角界はまた一人、貴重な人材を失った。大相撲の元大関貴ノ浪で幕内優勝2回の音羽山親方(本名・浪岡貞博)が20日、急性心不全のため死去した。43歳の若さだった。21日には名古屋市内の斎場で通夜がしめやかに営まれ、貴乃花親方(42=元横綱)をはじめ関係者約300人が参列。早すぎる死を悼んだ。豪快な取り口でファンを沸かせ、卓越した観察眼と冷静な分析力の持ち主。将来誕生するであろう“貴乃花理事長”の右腕として大きな期待をかけられていただけに、貴乃花親方にとっても大きな損失となった。

 気さくな人柄と温厚な性格で親しまれたことを物語るように、通夜には相撲界からだけでなく、スポーツ界や芸能界からも多くの弔問客が訪れた。あまりにも急な別れに、同じ貴乃花一門の阿武松親方(53=元関脇益荒雄)は「彼の遺志を継いで、強い力士を一生懸命に育てるだけ」と目を真っ赤にして追悼。祭壇にはデジタルフォトフレームで3種類の遺影が映し出され、ひつぎには生前に愛用していた眼鏡が入れられた。

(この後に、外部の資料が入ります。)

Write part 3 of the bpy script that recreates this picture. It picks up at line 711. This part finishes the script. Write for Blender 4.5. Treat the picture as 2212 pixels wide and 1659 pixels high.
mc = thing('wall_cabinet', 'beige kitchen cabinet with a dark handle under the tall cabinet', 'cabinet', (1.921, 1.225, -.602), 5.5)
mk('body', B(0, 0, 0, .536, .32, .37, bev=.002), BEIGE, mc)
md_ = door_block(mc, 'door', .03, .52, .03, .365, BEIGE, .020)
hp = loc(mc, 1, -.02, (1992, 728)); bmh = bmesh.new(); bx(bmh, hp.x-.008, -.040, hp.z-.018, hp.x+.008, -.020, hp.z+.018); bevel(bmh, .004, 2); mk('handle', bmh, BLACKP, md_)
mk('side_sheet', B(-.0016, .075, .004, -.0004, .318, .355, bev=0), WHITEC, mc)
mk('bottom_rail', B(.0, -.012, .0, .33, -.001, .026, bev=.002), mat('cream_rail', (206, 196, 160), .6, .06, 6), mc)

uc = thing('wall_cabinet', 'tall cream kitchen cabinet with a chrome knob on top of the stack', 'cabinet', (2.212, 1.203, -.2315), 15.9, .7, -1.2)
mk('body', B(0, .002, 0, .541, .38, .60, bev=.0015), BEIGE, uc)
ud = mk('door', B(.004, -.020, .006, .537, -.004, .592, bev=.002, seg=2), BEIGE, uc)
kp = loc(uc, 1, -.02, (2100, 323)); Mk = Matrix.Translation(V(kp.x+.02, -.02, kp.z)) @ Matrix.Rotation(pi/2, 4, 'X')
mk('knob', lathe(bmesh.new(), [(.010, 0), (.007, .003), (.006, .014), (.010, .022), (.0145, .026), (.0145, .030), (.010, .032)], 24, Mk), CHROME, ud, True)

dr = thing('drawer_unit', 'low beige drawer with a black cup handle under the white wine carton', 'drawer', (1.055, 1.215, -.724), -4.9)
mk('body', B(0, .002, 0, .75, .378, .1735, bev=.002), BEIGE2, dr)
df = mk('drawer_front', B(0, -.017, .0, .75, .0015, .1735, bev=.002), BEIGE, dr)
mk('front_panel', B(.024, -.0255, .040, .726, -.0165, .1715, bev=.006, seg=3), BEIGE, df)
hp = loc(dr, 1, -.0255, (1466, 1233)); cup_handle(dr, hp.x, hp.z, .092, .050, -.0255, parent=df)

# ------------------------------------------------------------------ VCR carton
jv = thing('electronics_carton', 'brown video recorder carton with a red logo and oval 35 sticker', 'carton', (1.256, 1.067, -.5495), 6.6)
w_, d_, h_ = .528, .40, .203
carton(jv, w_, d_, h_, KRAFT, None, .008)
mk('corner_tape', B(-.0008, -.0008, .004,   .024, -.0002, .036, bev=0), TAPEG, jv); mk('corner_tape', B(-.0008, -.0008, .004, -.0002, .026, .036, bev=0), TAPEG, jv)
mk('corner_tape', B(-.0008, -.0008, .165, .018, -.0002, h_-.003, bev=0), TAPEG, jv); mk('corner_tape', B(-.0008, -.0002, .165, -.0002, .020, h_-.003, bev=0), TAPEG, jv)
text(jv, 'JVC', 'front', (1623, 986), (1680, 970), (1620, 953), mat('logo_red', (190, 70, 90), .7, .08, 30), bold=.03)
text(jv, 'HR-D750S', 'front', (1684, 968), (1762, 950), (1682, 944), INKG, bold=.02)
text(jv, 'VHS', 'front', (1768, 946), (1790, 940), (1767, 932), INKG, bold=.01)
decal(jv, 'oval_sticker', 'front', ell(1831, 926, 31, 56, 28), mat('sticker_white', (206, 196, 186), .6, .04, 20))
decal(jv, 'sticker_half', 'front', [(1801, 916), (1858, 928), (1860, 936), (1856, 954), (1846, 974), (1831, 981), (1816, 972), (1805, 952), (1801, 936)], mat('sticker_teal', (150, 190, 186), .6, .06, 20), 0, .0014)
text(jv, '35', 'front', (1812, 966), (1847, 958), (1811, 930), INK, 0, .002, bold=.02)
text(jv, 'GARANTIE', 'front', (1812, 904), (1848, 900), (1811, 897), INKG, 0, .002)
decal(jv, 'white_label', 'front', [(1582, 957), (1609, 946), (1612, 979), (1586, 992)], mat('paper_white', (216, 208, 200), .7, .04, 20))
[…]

 現役時代に何度も対戦した玉ノ井親方(38=元大関栃東)は「すごく特徴がある力士だった。前から体調が悪いことは知っていたが…。急すぎてビックリしている。何も言えない」。同じ青森県出身の十両若の里(38=田子ノ浦)は「突然のことで信じられない。ずっと稽古をつけてもらっていた。青森巡業で三番稽古をヘトヘトになるまでやった。平成9年(1997年)の九州場所で大関(貴ノ浪)が幕内優勝して自分が十両優勝。地元の青森の人が大喜びした。いろいろ面倒を見てもらって、感謝しています」と故人をしのんだ。

 一方で、貴乃花親方は事前に関係者を通じてこの日は報道陣にコメントしないことを通達。沈痛な面持ちで斎場を後にしたが、音羽山親方が死去したことによるダメージの大きさは、相撲界の中でも特に貴乃花一門にとって計り知れないものと言っていい。

 貴乃花親方は強烈なカリスマ性を持つ一方で、どこか孤高なオーラを身にまとっている。音羽山親方は明るく親しみやすい性格で周囲の人望も厚い。頭の回転も速く、まさに参謀役としてうってつけの存在だった。いわば2人は、表裏一体の関係だった。

 いずれは貴乃花親方が日本相撲協会の理事長になることに異論をはさむ余地はない。そうなれば、自らの意思を協会全体に浸透させる「右腕」として音羽山親方を役員などで重用したはずだ。

 現役時代は横綱にこそなれなかったものの、曙(46)や武蔵丸(44=現武蔵川親方)ら列強がひしめく「若貴時代」の中で幕内優勝2回は立派な成績。

 親交があった元サッカー日本代表FWの釜本邦茂氏(71=日本サッカー協会顧問)が「早すぎるよね。これから貴乃花親方の手足として相撲界を引っ張っていってもらわないといけないのに…」と悔やんだように、将来は“貴乃花理事長”の参謀、さらにはスポークスマンとしての役割も担っていたはずだ。

 角界全体にとっても、来るべき角界の新時代のキーマンを失った格好。貴乃花親方の最大の理解者を失った損失は、あまりにも大きい。